Heat improves solar device efficiency

Published : Jan 22, 2014 12:30 IST

RESEARCHERS from the Massachussetts Institute of Technology (MIT) have found a method with increased efficiency to harness solar energy. They have shown that first using sunlight to heat a high-temperature material, whose infrared radiation would then be collected by a conventional photovoltaic (PV) cell, could improve efficiency. This technique could also make it easier to store the energy for later use, the researchers say. The process is described in a paper published in the journal Nature Nanotechnology. It has been authored by Andrej Lenert, Evelyn Wang and others.

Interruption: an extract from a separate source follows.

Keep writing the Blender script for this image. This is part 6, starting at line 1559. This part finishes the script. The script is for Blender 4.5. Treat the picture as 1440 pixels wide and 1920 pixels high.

The extra step involved in the technique makes it possible to take advantage of wavelengths of light that ordinarily go to waste. A conventional silicon-based solar cell “doesn’t take advantage of all the photons”, Evelyn Wang explains. That is because converting the energy of a photon into electricity requires the photon’s energy level to match that of a characteristic of the PV material called a bandgap. Silicon’s bandgap responds to many wavelengths of light but misses many others. To address that limitation, the team inserted a two-layer absorber-emitter device—made of novel materials, including carbon nanotubes and photonic crystals—between the sunlight and the PV cell. This intermediate material collects energy from a broad spectrum of sunlight, heating up in the process. When it heats up, it emits light of a particular wavelength just as with a piece of iron that glows red hot. This wavelength is tuned to match the bandgap of the PV cell mounted nearby.

This basic concept has been explored for several years since in theory such solar thermophotovoltaic (STPV) systems could provide a way to circumvent a theoretical limit on the energy-conversion efficiency of semiconductor-based PV devices. That limit, called the Shockley-Queisser limit, imposes a cap of 33.7 per cent on such efficiency, but Evelyn Wang says that with TPV systems, “the efficiency would be significantly higher—it could ideally be over 80 per cent”.

But this potential could never be realised as there seemed to be practical difficulties in the approach; previous experiments were unable to produce a STPV device with efficiency of greater than 1 per cent. But Lenert, Evelyn Wang, and their team have already produced an initial test device with a measured efficiency of 3.2 per cent, and they say with further work they expect to be able to reach 20 per cent efficiency—enough, they say, for a commercially viable product.